Ainsi, pour mettre en accusation Abdou Labo, le président lssoufou n'aura qu'à le limoger et le gouvernement demande sa mise en accusation à l'Assemblée nationale. Là, il suffit que 57 députés votent la mise en accusation pour qu'elle soit effective. Un nombre de voix très facile à obtenir pour un régime qui dispose de 69 députés au parlement. Donc, du point de vue juridique, aucun obstacle ne se pose. Cependant, vu d'un œil politique, ce n'est pas aussi simple que ça en l'air. Abdou Labo, vice-président du CDS-Rahama, parti de l'opposition, est l'un des premiers soutiens du candidat lssoufou Mahamadou. Alors que le CDS-Rahama de Mahamane Ousmane a appelé de voter pour le candidat du MNSD-Nassara Seïni Oumarou, Abdou Labo va créer une véritable fronde au sein du parti. Avec le soutien d'autres Vice-présidents du parti, il va œuvrer- corps et « âme » à la victoire de Mahamadou lssoufou au deuxième tour des présidentielles de 2011. Ce qui fût fait. Mieux, nommé ministre d'Etat à l'intérieur dans le premier gouvernement du président lssoufou, Abdou Labo va peser de tout son poids pour déstabiliser son propre parti politique, le CDS-Rahama au profit du parti au pouvoir, le PNDS-Tarayya du président lssoufou. C'est ainsi qu'à son corps défendant, le CDS s'est retrouvé dans d’interminables procédures judiciaires qui n’ont pas encore connu leur épilogue.
Ce rappel des faits est nécessaire pour comprendre l’embarras dans lequel se trouverait le président de la République lssoufou Mahamadou.
Etant entendu qu’il est hors de question de continuer de garder Abdou Labo dans le gouvernement, le limoger apparaîtrait comme une sorte de trahison à son égard.
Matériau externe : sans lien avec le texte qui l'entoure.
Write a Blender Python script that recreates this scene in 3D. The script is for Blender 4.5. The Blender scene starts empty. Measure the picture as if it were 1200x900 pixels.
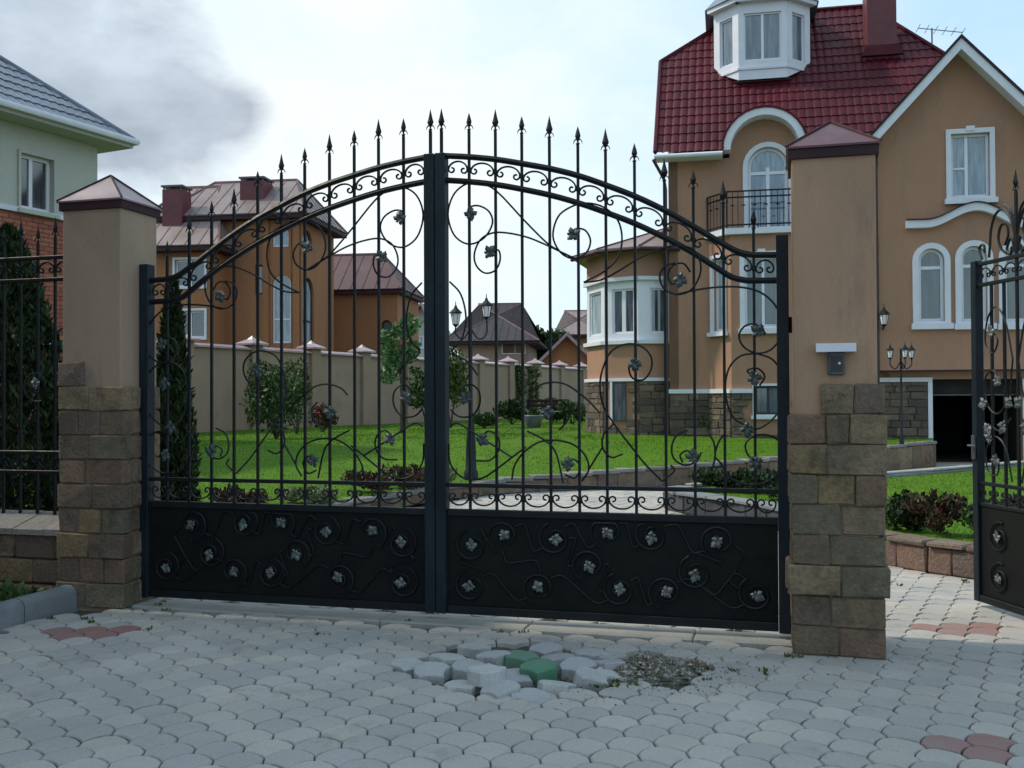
import bpy, bmesh, math, random
import numpy as np
from mathutils import Vector, Matrix
from mathutils.geometry import tessellate_polygon

# ------------------------------------------------------------------ camera, world, sun, exposure
SC = bpy.context.scene
COL = SC.collection
CAM_H, FPX = 1.5, 1167.0
PITCH, ROLL = math.radians(0.83), math.radians(-0.25)
cam_data = bpy.data.cameras.new('camera')
cam = bpy.data.objects.new('camera', cam_data)
COL.objects.link(cam)
SC.camera = cam
cam_data.sensor_width = 36.0
cam_data.lens = 36.0 * FPX / 1200.0
cam_data.clip_start = 0.05
cam_data.clip_end = 6000
CAM_R = Matrix.Rotation(math.pi / 2 + PITCH, 4, 'X') @ Matrix.Rotation(ROLL, 4, 'Z')
cam.matrix_basis = Matrix.Translation((0, 0, CAM_H)) @ CAM_R

SC.view_settings.view_transform = 'Standard'
SC.view_settings.look = 'None'
SC.view_settings.gamma = 1
SC.view_settings.exposure = 0.30
try:
    SC.cycles.max_bounces = 6
    SC.cycles.use_denoising = True
except Exception:
    pass

SUN_AZ, SUN_EL = math.radians(-76), math.radians(47)      # azimuth clockwise from +Y
world = bpy.data.worlds.new('World')
SC.world = world
world.use_nodes = True
nt = world.node_tree
N, L = nt.nodes, nt.links
bg = N['Background']
bg.inputs[1].default_value = 0.15
sky = N.new('ShaderNodeTexSky')
sky.sky_type = 'NISHITA'
sky.sun_disc = False
sky.sun_elevation = SUN_EL
sky.sun_rotation = SUN_AZ
sky.air_density = 1.0
sky.dust_density = 1.2
tc = N.new('ShaderNodeTexCoord')
mp = N.new('ShaderNodeMapping'); mp.inputs['Scale'].default_value = (1, 1, 1.9)
L.new(tc.outputs['Generated'], mp.inputs[0])
def wn(scale, det, rough, off=0.0):
    n = N.new('ShaderNodeTexNoise'); n.inputs['Scale'].default_value = scale
    n.inputs['Detail'].default_value = det; n.inputs['Roughness'].default_value = rough
    n.inputs['Distortion'].default_value = off
    L.new(mp.outputs[0], n.inputs['Vector']); return n
def wmath(op, a, b=None, clamp=False):
    m = N.new('ShaderNodeMath'); m.operation = op; m.use_clamp = clamp
    for i, x in enumerate((a, b)):
        if x is None: continue
        if isinstance(x, (int, float)): m.inputs[i].default_value = x
        else: L.new(x, m.inputs[i])
    return m.outputs[0]
def wramp(x, stops):
    r = N.new('ShaderNodeValToRGB'); L.new(x, r.inputs[0])
    el = r.color_ramp.elements
    while len(el) < len(stops): el.new(0.5)
    for e, (p, c) in zip(el, stops): e.position = p; e.color = (*c, 1)
    return r.outputs[0]
def wmix(f, a, b):
    m = N.new('ShaderNodeMix'); m.data_type = 'RGBA'
    if isinstance(f, (int, float)): m.inputs[0].default_value = f
    else: L.new(f, m.inputs[0])
    for i, x in ((6, a), (7, b)):
        if isinstance(x, tuple): m.inputs[i].default_value = (*x, 1)
        else: L.new(x, m.inputs[i])
    return m.outputs[2]
def ray(u, v):
    return (CAM_R.to_3x3() @ Vector(((u - 600) / FPX, -(v - 450) / FPX, -1))).normalized()
# the blue is lifted into a bright milky haze with thin cloud, and one grey cloud bank stands in the upper left
hz = wmix(0.74, sky.outputs[0], (3.5, 5.1, 6.2))
veil = wramp(wn(2.2, 6, 0.55, 0.3).outputs[0], [(0.42, (0, 0, 0)), (0.68, (1, 1, 1))])
CLOUDW = (5.3, 5.75, 5.85)
def lobe(u, v, rad, soft):
    d = ray(u, v)
    vd = N.new('ShaderNodeVectorMath'); vd.operation = 'DOT_PRODUCT'
    nv = N.new('ShaderNodeVectorMath'); nv.operation = 'NORMALIZE'
    L.new(tc.outputs['Generated'], nv.inputs[0]); L.new(nv.outputs[0], vd.inputs[0]); vd.inputs[1].default_value = d
    ang = wmath('ARCCOSINE', wmath('MINIMUM', vd.outputs['Value'], 0.99999))
    nz = wmath('MULTIPLY', wmath('SUBTRACT', wn(9.0, 8, 0.62, 0.3).outputs[0], 0.5), rad * 1.5)
    a2 = wmath('ADD', ang, nz)
    return wmath('SUBTRACT', 1.0, wmath('DIVIDE', wmath('SUBTRACT', a2, rad - soft), 2 * soft, True), True)
white = lobe(400, 230, 0.33, 0.24)
vf = wmath('MAXIMUM', wmath('MULTIPLY', veil, 0.55), white)
c1 = wmix(vf, hz, CLOUDW)
g = None
for (u, v, r_, s_) in ((-100, 110, 0.16, 0.035), (40, 85, 0.10, 0.028), (140, 112, 0.09, 0.024), (212, 138, 0.055, 0.02), (265, 136, 0.032, 0.014), (-330, 70, 0.2, 0.06)):
    x = lobe(u, v, r_, s_)
    g = x if g is None else wmath('MAXIMUM', g, x)
greyc = wmix(wramp(wn(7.5, 6, 0.55).outputs[0], [(.35,(0,0,0)),(.68,(1,1,1))]), (2.0, 2.35, 2.85), (3.5, 3.95, 4.5))
c2 = wmix(wmath('MULTIPLY', g, 0.9), c1, greyc)
L.new(c2, bg.inputs[0])

sun_d = bpy.data.lights.new('sun', 'SUN')
sun_d.energy = 2.6
sun_d.angle = math.radians(3.0)
sun_d.color = (1.0, 0.90, 0.74)
sun = bpy.data.objects.new('sun', sun_d)
COL.objects.link(sun)
sdir = Vector((math.sin(SUN_AZ) * math.cos(SUN_EL), math.cos(SUN_AZ) * math.cos(SUN_EL), math.sin(SUN_EL)))
sun.rotation_euler = sdir.to_track_quat('Z', 'Y').to_euler()

# ------------------------------------------------------------------ helpers
RND = random.Random(11)
CP = Vector((0, 0, CAM_H))
def hit_z(u, v, z):
    d = ray(u, v); t = (z - CAM_H) / d.z
    return CP + d * t
def at_d(u, v, dep):
    d = ray(u, v); return CP + d * (dep / d.y)
def frame(o, ang):
    """frame with x along the facade, y pointing away from the road, z up"""
    return Matrix.Translation(o) @ Matrix.Rotation(ang, 4, 'Z')
def hitF(F, u, v, b=0.0):
    Fi = F.inverted(); o = Fi @ CP; d = Fi.to_3x3() @ ray(u, v)
    t = (b - o.y) / d.y
    p = o + d * t
    return p.x, p.z
WM = {}
def wmof(o):
    return WM.get(o.name, Matrix.Identity(4)) if o is not None else Matrix.Identity(4)
def tag(o, label=None, cat=None, group=None, kind=None):
    if label: o['label'] = label
    if cat: o['category'] = cat
    if group: o['group'] = group
    if kind: o['kind'] = kind
    return o
def thing(name, label, cat, F=None, group=None):
    o = bpy.data.objects.new(name, None); COL.objects.link(o)
    o.empty_display_size = 0.1
    F = F or Matrix.Identity(4)
    o.matrix_basis = F; WM[o.name] = F.copy()
    return tag(o, label, cat, group)
def link(name, mesh, parent, A=None, label=None):
    """an object whose mesh lives in frame A (world) """
    o = bpy.data.objects.new(name, mesh); COL.objects.link(o)
    A = A if A is not None else wmof(parent)
    if parent is not None:
        o.parent = parent
        o.matrix_basis = wmof(parent).inverted() @ A
    else:
        o.matrix_basis = A
    WM[o.name] = A.copy()
    if label: o['label'] = label
    return o
T = Matrix.Translation
def RZ(a): return Matrix.Rotation(a, 4, 'Z')
def RY(a): return Matrix.Rotation(a, 4, 'Y')
def RX(a): return Matrix.Rotation(a, 4, 'X')

class MB:
    def __init__(s): s.v = []; s.f = []; s.t = []
    def add(s, vs, fs, M=None):
        n = len(s.v)
        s.v += [tuple(M @ Vector(p)) if M is not None else tuple(p) for p in vs]
        s.f += [tuple(i + n for i in f) for f in fs]
        return s
    def box(s, x0, x1, y0, y1, z0, z1, M=None):
        return s.add([(x0,y0,z0),(x1,y0,z0),(x1,y1,z0),(x0,y1,z0),(x0,y0,z1),(x1,y0,z1),(x1,y1,z1),(x0,y1,z1)],
              [(0,3,2,1),(4,5,6,7),(0,1,5,4),(1,2,6,5),(2,3,7,6),(3,0,4,7)], M)
    def stone(s, x0, x1, y0, y1, z0, z1, c=0.012, j=0.004, M=None, r=RND):
        """chamfered block, 26 faces, slightly uneven"""
        c = min(c, (x1-x0)*.3, (y1-y0)*.3, (z1-z0)*.3)
        vs = []; idx = {}
        lo = (x0, y0, z0); hi = (x1, y1, z1)
        for sx in (0, 1):
            for sy in (0, 1):
                for sz in (0, 1):
                    sg = (sx, sy, sz)
                    for a in range(3):
                        p = []
                        for k in range(3):
                            e = hi[k] if sg[k] else lo[k]
                            if k != a: e += -c if sg[k] else c
                            p.append(e + r.uniform(-j, j))
                        idx[(sx, sy, sz, a)] = len(vs); vs.append(p)
        fs = []
        def g(sg, a): return idx[(*sg, a)]
        for a in range(3):
            o = [k for k in range(3) if k != a]
            for sa in (0, 1):
                q = []
                for (p0, p1) in ((0,0),(1,0),(1,1),(0,1)):
                    sg = [0,0,0]; sg[a] = sa; sg[o[0]] = p0; sg[o[1]] = p1
                    q.append(g(sg, a))
                fs.append(tuple(q))
            for p0 in (0, 1):
                for p1 in (0, 1):
                    sg0 = [0,0,0]; sg0[o[0]] = p0; sg0[o[1]] = p1; sg1 = list(sg0); sg1[a] = 1
                    fs.append((g(sg0,o[0]), g(sg1,o[0]), g(sg1,o[1]), g(sg0,o[1])))
        for sx in (0, 1):
            for sy in (0, 1):
                for sz in (0, 1):
                    fs.append(tuple(g((sx,sy,sz), a) for a in range(3)))
        return s.add(vs, fs, M)
    def tube(s, pts, r, n=6, M=None, flat=None, caps=True):
        """r number or list; flat=(axis Vector, ratio) squashes the section"""
        P = [Vector(p) for p in pts]; m = len(P)
        if not isinstance(r, (list, tuple)): r = [r] * m
        vs = []; up = None
        for i in range(m):
            t = (P[min(i+1, m-1)] - P[max(i-1, 0)]).normalized()
            if up is None:
                a = Vector((0,0,1)) if abs(t.z) < .9 else Vector((0,1,0))
                up = (a - t * a.dot(t)).normalized()
            else:
                up = (up - t * up.dot(t)).normalized()
            sd = t.cross(up)
            for k in range(n):
                an = 2*math.pi*(k+.5)/n
                vs.append(P[i] + (up*math.cos(an) + sd*math.sin(an)) * r[i])
        fs = []
        for i in range(m-1):
            for k in range(n):
                a = i*n+k; b = i*n+(k+1) % n
                fs.append((a, b, b+n, a+n))
        if caps:
            fs.append(tuple(range(n-1, -1, -1))); fs.append(tuple((m-1)*n+k for k in range(n)))
        return s.add(vs, fs, M)
    def prism(s, poly, y0, y1, M=None):
        """poly: list of (x, z); extruded along y"""
        n = len(poly)
        vs = [(x, y0, z) for x, z in poly] + [(x, y1, z) for x, z in poly]
        tr = tessellate_polygon([[Vector((x, z, 0)) for x, z in poly]])
        fs = [tuple(t) for t in tr] + [tuple(n+i for i in reversed(t)) for t in tr]
        fs += [(i, (i+1) % n, n+(i+1) % n, n+i) for i in range(n)]
        return s.add(vs, fs, M)
    def ring(s, inner, outer, y0, y1, M=None):
        n = len(inner)
        vs = [(x,y0,z) for x,z in inner]+[(x,y0,z) for x,z in outer]+[(x,y1,z) for x,z in inner]+[(x,y1,z) for x,z in outer]
        fs = []
        for i in range(n):
            j = (i+1) % n
            fs += [(i,j,n+j,n+i), (2*n+j,2*n+i,3*n+i,3*n+j), (i,2*n+i,2*n+j,j), (n+j,3*n+j,3*n+i,n+i)]
        return s.add(vs, fs, M)
    def lathe(s, prof, n=12, M=None):
        vs = []; fs = []
        for r, z in prof:
            for k in range(n):
                a = 2*math.pi*k/n; vs.append((r*math.cos(a), r*math.sin(a), z))
        for i in range(len(prof)-1):
            for k in range(n):
                a = i*n+k; b = i*n+(k+1) % n; fs.append((a,b,b+n,a+n))
        fs.append(tuple(range(n-1,-1,-1))); fs.append(tuple((len(prof)-1)*n+k for k in range(n)))
        return s.add(vs, fs, M)
    def mesh(s, name, mat, smooth=False, fix=True):
        me = bpy.data.meshes.new(name)
        me.from_pydata(s.v, [], s.f); me.update()
        if fix:
            bm = bmesh.new(); bm.from_mesh(me)
            bmesh.ops.recalc_face_normals(bm, faces=bm.faces); bm.to_mesh(me); bm.free()
        if mat: me.materials.append(mat)
        if smooth:
            me.polygons.foreach_set('use_smooth', [True]*len(me.polygons))
            try: me.set_sharp_from_angle(angle=math.radians(smooth if smooth is not True else 40))
            except Exception: pass
        return me
    def build(s, name, mat, parent=None, A=None, smooth=False, fix=True, label=None):
        """mesh coordinates are in frame A (default: parent's own frame)"""
        return link(name, s.mesh(name, mat, smooth, fix), parent, A, label)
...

Pire, cette éventualité risque d’ameuter tous les autres soutiens du président lssoufou notamment, les transfuges des partis de l’opposition l’ayant rejoint. Ces derniers, risquent, et à juste titre, de se dire que leur moment de disgrâce va probablement arriver un jour ou l'autre. Il est vrai que la perte du sieur Labo n'a pas de véritable conséquence électorale car le poids de l’homme en la matière ne vaut pas grand-chose. Mais le sacrifier pieds et poings liés sur l’autel de l’implacable lutte contre Hama Amadou pourrait créer une turbulence dans le Boeing de la Renaissance. Déjà mécontents, d'autres dissidents pourraient se résoudre à regagner leurs partis politiques d’origine pour éviter de se retrouver dans une situation similaire à celle du ministre Labo. Et compte tenu du fait que pour beaucoup de dissidents, leur soutien au Guri System est guidé par un espoir d'impunité relativement aux indélicatesses qu’ils auraient commises antérieurement. Comme on peut le voir, cette affaire de « bébés stigmatisés »risque de poser d'énormes problèmes à ceux qui l’ont suscitée, ébruitée et menée. Pire, il pourrait même n'apporter aucun gain pour le régime du président Issoufou. Car même dans le cas où la culpabilité des personnes mises en cause venait à être établie, la principale cible, Hama Amadou, semble hors de portée. Au pire des cas, son épouse pourrait continuer de garder prison mais pour que lui, soit atteint, il faudra lever son immunité parlementaire. Chose extrêmement difficile puisqu’il faut avoir l'aval de 76 députés pour le faire. Et si le pouvoir avait à, son compte 76 parlementaires, soyez sûrs, que Hama Amadou ne serait pas en ce moment président de l’Assemblée nationale. Une motion de défiance l'aurait emporté depuis la dernière ‘session du parlement. Ce qui laisse penser que cette histoire de « bébés stigmatisés » pourraient coûter plus cher à la majorité qu'à l'opposition.